The request → Output exactly the lines from the first line of the records below through the line containing "from mathutils import Vector, Matrix, Euler", both included, leaving out any pictures.

Data for the task →

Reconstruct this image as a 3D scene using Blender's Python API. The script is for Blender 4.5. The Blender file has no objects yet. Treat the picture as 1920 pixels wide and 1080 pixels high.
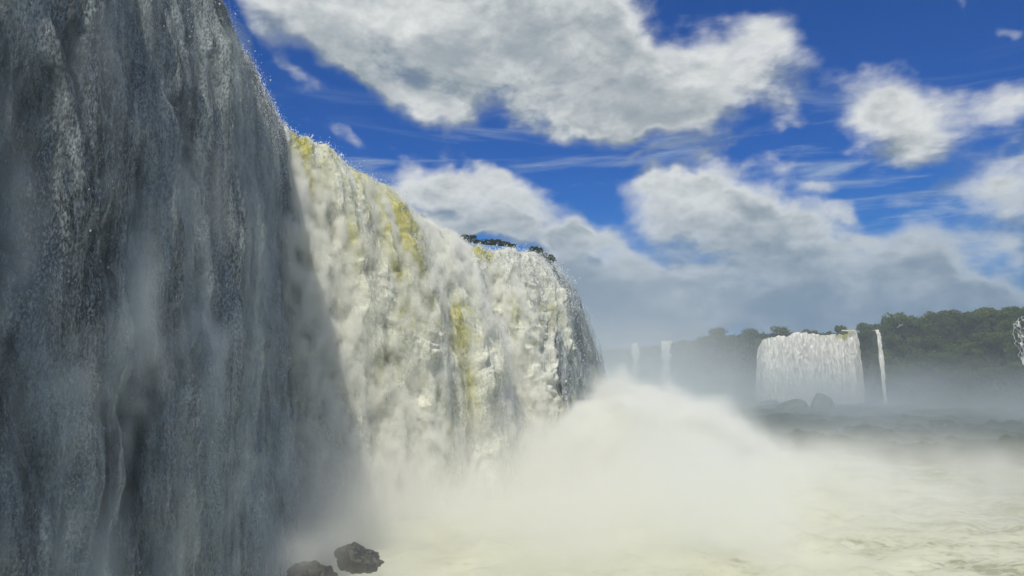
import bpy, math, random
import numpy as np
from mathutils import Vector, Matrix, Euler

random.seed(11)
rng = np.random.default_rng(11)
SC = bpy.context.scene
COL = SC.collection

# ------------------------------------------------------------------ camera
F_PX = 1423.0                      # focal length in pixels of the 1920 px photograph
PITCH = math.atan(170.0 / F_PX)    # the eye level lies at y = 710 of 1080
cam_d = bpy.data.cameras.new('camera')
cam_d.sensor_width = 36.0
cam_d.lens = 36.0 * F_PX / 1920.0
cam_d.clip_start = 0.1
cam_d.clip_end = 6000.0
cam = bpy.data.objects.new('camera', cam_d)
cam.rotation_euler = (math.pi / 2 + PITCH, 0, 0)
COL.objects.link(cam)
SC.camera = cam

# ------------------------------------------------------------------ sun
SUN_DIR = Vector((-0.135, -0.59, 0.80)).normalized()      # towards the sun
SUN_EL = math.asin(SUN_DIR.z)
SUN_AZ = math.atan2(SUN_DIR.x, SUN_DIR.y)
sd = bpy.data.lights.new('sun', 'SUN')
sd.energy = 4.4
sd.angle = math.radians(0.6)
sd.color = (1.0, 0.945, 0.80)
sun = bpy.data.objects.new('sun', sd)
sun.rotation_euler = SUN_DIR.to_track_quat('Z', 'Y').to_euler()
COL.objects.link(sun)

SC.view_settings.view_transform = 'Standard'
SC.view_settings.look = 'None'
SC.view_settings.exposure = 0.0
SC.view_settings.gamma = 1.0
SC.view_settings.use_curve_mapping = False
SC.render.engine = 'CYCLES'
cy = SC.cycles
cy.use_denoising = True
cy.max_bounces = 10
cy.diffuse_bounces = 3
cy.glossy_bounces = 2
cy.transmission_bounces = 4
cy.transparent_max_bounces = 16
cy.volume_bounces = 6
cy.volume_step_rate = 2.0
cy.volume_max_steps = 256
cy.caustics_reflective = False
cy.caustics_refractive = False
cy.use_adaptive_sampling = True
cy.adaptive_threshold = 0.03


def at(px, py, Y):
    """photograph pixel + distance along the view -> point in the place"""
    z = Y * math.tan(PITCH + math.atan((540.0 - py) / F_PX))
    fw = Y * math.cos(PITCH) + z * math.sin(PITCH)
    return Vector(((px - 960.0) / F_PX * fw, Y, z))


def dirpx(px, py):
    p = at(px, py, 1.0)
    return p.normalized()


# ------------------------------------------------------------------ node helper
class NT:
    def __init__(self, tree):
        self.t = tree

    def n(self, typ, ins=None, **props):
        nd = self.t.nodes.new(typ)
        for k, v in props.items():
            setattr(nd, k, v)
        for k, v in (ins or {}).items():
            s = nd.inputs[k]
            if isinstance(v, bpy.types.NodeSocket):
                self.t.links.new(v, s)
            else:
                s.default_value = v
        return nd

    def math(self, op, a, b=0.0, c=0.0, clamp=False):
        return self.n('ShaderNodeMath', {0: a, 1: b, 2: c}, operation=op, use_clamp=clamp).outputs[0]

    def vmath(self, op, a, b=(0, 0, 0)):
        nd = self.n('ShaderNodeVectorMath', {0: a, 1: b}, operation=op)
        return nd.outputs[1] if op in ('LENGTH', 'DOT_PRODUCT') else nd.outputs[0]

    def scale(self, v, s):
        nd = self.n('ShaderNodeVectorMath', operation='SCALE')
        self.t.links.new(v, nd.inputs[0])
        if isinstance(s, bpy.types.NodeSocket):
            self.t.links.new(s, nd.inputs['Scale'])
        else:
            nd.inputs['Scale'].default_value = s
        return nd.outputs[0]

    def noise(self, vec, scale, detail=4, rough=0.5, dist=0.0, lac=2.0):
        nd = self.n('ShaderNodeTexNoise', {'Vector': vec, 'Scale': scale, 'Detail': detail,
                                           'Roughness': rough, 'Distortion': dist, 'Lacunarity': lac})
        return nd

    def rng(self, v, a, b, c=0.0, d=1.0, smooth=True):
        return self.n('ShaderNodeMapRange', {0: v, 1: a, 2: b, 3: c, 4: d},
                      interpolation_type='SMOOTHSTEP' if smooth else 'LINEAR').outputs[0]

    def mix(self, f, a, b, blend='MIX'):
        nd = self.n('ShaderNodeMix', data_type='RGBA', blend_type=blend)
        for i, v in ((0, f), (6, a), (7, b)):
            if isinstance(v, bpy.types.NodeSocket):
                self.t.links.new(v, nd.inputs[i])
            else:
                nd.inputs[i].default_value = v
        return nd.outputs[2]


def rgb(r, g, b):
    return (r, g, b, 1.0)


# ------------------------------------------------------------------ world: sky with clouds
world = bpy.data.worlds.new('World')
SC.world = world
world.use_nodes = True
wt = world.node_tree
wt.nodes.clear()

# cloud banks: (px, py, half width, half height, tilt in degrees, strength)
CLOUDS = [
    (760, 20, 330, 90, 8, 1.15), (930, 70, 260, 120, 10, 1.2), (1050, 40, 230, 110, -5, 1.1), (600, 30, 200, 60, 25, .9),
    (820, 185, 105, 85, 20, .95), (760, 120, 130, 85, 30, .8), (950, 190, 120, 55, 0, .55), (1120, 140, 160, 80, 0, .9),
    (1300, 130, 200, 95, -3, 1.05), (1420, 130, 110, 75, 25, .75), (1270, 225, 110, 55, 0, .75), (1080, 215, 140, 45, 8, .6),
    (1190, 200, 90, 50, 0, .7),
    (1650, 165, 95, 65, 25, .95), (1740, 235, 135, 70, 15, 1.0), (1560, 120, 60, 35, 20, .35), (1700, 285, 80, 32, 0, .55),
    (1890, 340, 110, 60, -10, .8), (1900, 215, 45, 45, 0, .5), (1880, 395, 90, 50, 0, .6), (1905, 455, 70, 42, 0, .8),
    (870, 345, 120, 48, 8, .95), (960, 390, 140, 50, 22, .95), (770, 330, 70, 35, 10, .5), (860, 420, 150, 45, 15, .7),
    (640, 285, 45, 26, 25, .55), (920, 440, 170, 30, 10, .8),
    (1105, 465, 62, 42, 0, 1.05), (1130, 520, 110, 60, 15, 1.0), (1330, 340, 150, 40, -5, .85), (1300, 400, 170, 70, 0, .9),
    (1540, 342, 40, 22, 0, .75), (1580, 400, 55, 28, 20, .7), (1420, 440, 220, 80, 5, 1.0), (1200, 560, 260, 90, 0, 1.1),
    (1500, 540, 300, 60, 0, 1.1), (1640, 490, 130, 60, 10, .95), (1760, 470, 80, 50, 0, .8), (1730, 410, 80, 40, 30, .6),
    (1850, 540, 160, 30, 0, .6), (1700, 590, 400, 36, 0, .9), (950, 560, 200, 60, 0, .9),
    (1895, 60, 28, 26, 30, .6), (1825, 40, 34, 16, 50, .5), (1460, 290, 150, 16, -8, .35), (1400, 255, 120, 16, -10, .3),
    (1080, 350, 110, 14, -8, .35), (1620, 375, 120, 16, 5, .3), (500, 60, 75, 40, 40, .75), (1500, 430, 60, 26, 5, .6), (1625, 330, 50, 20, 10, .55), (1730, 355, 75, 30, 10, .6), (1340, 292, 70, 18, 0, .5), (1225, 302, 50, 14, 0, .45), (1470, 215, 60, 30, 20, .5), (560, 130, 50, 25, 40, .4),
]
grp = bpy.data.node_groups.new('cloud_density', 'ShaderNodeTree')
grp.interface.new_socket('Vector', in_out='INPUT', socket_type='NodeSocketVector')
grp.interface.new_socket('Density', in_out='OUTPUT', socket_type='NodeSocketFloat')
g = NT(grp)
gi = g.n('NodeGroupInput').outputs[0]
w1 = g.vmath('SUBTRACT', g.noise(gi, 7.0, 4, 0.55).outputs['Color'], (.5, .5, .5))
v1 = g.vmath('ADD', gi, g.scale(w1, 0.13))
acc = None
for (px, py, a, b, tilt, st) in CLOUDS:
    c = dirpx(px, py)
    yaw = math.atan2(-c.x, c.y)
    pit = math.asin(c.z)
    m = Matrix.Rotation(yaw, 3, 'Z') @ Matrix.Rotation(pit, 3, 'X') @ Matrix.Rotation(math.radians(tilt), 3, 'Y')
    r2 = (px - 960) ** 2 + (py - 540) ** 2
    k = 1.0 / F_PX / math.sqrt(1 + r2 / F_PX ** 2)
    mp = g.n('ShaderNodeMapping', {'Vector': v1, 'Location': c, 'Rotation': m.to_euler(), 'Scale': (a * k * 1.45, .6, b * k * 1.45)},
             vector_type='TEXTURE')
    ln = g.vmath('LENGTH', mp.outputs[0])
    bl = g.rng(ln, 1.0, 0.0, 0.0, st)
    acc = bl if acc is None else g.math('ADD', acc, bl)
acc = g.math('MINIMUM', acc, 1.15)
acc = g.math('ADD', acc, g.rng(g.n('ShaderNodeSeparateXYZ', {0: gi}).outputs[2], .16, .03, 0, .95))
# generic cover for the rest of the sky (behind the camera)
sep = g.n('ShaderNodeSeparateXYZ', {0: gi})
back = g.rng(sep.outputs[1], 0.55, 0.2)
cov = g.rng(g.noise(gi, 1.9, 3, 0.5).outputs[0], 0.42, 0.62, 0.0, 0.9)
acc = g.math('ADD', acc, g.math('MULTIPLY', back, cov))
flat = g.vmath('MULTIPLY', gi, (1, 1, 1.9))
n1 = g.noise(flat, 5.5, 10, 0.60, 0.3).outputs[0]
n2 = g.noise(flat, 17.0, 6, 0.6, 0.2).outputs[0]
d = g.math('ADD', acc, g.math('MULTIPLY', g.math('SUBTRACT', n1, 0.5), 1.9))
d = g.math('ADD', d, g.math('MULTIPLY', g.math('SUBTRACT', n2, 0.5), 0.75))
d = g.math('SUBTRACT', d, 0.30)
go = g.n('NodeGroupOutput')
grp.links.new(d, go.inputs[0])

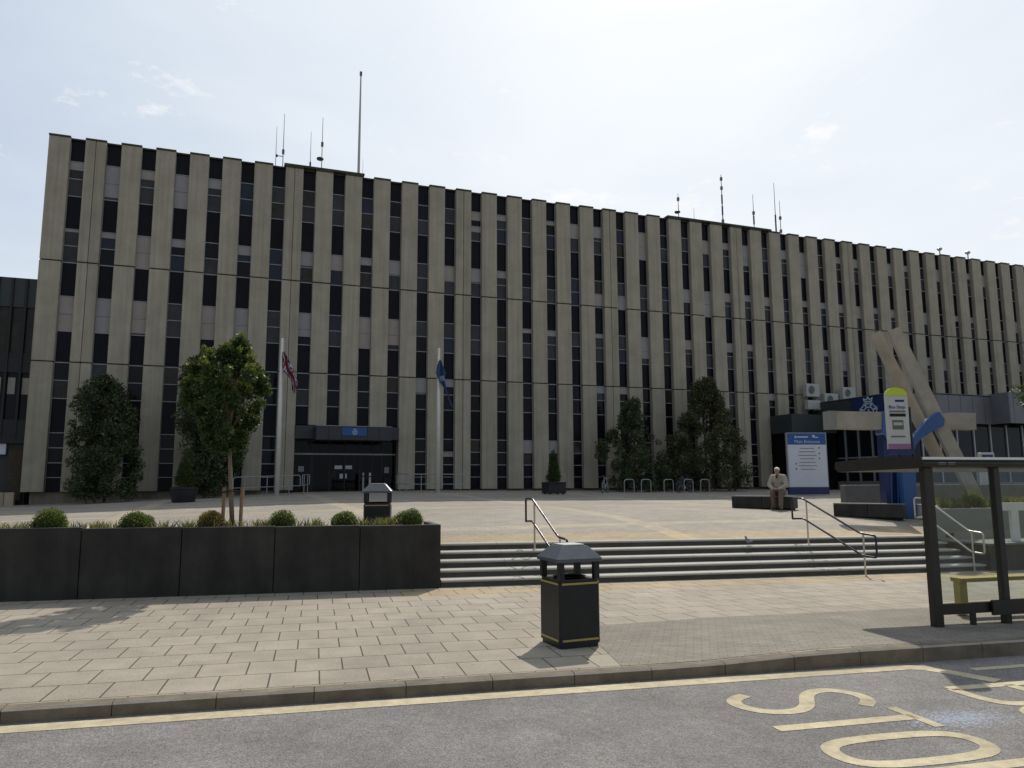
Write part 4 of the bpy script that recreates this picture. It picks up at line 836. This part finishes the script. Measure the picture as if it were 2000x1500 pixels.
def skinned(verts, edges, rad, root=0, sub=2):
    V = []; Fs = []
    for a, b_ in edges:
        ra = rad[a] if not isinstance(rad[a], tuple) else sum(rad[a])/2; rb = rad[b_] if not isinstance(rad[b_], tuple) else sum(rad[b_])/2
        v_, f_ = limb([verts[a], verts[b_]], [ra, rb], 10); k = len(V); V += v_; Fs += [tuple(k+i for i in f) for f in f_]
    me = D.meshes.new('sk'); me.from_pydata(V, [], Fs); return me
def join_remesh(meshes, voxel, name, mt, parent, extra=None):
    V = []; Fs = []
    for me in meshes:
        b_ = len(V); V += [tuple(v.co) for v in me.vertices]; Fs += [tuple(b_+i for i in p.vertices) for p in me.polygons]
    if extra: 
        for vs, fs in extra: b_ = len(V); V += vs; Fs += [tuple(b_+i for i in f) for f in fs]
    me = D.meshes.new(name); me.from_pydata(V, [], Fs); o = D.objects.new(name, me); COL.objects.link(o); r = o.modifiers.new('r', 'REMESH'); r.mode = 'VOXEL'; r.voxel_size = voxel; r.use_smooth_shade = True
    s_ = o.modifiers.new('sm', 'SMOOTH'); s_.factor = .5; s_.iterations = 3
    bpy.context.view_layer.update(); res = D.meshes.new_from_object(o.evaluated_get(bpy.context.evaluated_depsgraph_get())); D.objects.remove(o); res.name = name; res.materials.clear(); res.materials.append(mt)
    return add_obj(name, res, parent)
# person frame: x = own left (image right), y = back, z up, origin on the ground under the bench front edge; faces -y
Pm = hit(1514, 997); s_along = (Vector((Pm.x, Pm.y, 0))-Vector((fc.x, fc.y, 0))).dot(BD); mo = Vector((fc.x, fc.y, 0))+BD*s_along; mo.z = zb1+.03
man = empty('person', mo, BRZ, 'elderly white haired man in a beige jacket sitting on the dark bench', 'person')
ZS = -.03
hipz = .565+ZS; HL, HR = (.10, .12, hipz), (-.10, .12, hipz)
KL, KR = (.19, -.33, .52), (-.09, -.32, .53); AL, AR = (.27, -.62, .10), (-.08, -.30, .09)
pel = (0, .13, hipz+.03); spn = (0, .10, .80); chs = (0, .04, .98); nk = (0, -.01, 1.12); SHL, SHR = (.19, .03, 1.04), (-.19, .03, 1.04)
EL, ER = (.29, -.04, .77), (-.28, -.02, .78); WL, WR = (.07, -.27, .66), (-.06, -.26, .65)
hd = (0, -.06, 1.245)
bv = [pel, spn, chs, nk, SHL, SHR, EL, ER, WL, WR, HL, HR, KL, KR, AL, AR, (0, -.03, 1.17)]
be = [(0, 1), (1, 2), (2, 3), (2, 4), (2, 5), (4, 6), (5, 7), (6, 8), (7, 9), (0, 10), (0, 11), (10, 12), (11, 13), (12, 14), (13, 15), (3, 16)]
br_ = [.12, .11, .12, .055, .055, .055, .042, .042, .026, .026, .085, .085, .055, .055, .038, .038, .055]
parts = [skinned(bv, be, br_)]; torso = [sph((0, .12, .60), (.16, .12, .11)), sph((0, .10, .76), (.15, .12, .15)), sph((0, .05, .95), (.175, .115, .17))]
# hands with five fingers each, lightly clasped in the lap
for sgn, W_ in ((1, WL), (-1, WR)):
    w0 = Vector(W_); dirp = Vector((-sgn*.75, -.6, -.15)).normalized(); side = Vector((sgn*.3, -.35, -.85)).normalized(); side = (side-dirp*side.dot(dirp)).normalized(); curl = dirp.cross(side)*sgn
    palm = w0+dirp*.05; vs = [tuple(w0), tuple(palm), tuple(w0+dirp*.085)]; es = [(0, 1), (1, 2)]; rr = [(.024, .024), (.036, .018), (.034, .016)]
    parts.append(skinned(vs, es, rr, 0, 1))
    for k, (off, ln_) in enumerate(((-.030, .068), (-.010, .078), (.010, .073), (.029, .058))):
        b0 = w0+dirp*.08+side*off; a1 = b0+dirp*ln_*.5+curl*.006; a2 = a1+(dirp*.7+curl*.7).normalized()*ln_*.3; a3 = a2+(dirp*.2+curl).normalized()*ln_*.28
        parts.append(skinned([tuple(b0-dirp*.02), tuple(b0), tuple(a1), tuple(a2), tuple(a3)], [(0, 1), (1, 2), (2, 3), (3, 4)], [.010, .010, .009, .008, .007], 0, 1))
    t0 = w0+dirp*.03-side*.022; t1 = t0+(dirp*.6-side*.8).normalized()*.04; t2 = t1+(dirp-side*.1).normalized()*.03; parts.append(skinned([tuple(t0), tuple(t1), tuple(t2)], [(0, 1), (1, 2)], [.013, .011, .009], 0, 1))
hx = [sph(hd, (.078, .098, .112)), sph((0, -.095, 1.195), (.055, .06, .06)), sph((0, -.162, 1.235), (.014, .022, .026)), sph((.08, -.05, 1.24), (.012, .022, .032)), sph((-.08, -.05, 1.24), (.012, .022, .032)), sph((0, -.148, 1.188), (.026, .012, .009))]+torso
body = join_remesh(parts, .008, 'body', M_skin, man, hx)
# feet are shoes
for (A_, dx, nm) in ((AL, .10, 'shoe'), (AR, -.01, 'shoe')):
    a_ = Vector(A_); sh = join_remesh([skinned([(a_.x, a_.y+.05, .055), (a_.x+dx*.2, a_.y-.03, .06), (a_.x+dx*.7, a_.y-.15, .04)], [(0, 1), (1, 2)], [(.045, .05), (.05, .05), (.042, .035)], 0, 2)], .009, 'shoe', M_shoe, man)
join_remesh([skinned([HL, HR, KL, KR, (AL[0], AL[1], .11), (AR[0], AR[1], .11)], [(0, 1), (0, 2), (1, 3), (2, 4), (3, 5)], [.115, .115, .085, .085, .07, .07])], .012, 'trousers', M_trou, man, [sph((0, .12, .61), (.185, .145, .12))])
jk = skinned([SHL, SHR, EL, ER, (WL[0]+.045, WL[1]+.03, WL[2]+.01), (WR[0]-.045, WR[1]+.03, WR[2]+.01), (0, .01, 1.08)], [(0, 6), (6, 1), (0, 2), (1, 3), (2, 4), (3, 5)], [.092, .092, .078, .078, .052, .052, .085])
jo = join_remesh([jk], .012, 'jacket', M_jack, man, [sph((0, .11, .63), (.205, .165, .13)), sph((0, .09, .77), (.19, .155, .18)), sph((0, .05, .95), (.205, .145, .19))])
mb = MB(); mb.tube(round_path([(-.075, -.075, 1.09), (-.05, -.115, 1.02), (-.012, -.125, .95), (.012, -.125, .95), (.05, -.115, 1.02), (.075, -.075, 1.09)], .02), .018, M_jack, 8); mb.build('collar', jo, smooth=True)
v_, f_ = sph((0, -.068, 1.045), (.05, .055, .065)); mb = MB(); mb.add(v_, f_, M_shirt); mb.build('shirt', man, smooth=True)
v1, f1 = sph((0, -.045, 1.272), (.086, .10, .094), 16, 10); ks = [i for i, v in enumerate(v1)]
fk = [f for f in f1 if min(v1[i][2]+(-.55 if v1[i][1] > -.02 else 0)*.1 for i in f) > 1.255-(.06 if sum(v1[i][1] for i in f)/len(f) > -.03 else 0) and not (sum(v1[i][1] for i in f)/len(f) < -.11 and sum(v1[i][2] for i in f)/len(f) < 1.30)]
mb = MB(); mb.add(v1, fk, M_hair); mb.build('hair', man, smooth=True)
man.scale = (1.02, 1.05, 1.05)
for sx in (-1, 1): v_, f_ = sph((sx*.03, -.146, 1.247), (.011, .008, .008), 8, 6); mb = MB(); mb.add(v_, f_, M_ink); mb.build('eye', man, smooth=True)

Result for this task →
Reconstruct this image as a 3D scene using Blender's Python API. The script is for Blender 4.5. The Blender file has no objects yet. Treat the picture as 1920 pixels wide and 1080 pixels high.
import bpy, math, random
import numpy as np
from mathutils import Vector, Matrix, Euler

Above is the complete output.